Il diritto di recesso si esercita mediante una comunicazione indirizzata agli altri soci, dalla quale deve risultare la volontà del socio recedente di non proseguire nel rapporto sociale. Esso rappresenta un atto unilaterale, in quanto per perfezionarsi non necessita del consenso degli altri soci: la natura unilaterale del recesso non priva comunque gli altri soci della possibilità di disconoscere l’efficacia del medesimo, nel caso in cui essi contestino il presupposto stesso in forza del quale il diritto di recesso viene esercitato. E’ il caso, questo, di un diritto di recesso esercitato dal socio di una società di persone contratta a tempo determinato, in assenza di una giusta causa. Il recesso del socio rappresenta, inoltre, un atto di natura recettizia che implica la necessità che il diritto in parola venga portato a conoscenza degli altri soci: ai fini del perfezionamento del recesso, non è sufficiente, quindi, che la comunicazione sia stata indirizzata soltanto alcuni soci o ai soli soci amministratori.

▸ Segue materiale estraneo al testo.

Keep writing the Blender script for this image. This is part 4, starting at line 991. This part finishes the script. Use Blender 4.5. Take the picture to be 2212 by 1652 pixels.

Il legislatore non ha previsto particolari formalità per la dichiarazione di recesso sicché la stessa può, alternativamente, essere incorporata in un atto scritto (i.e. raccomandata A/R), ovvero essere comunicata verbalmente. La comunicazione del recesso potrebbe, anche, risultare da comportamenti concludenti del socio, incompatibili con l’intenzione di rimanere in società, purché, in tal caso, la volontà di recedere appaia chiara ed inequivocabilmente diretta allo scioglimento parziale del vincolo sociale: il mero disinteresse del socio per la gestione della società non è sufficiente, però, ad integrare una specifica condotta di recesso, atteso che non è possibile attribuire a tale atteggiamento un significato univoco ed inequivoco (conf. Trib. Milano 10.06.99).

Ad ogni modo, alla luce di quanto appena espresso, è consigliabile che l’esercizio del diritto di recesso avvenga per mezzo di comunicazione scritta, della quale sia possibile dimostrare l’avvenuta ricezione da parte dei destinatari, anche perché il recesso diventa produttivo di effetti una volta che sia decorso il periodo di preavviso di tre mesi dalla sua comunicazione a tutti i soci (nelle società contratte a tempo indeterminato) oppure il più lungo periodo di preavviso eventualmente concesso dal recedente o convenzionalmente stabilito dai soci.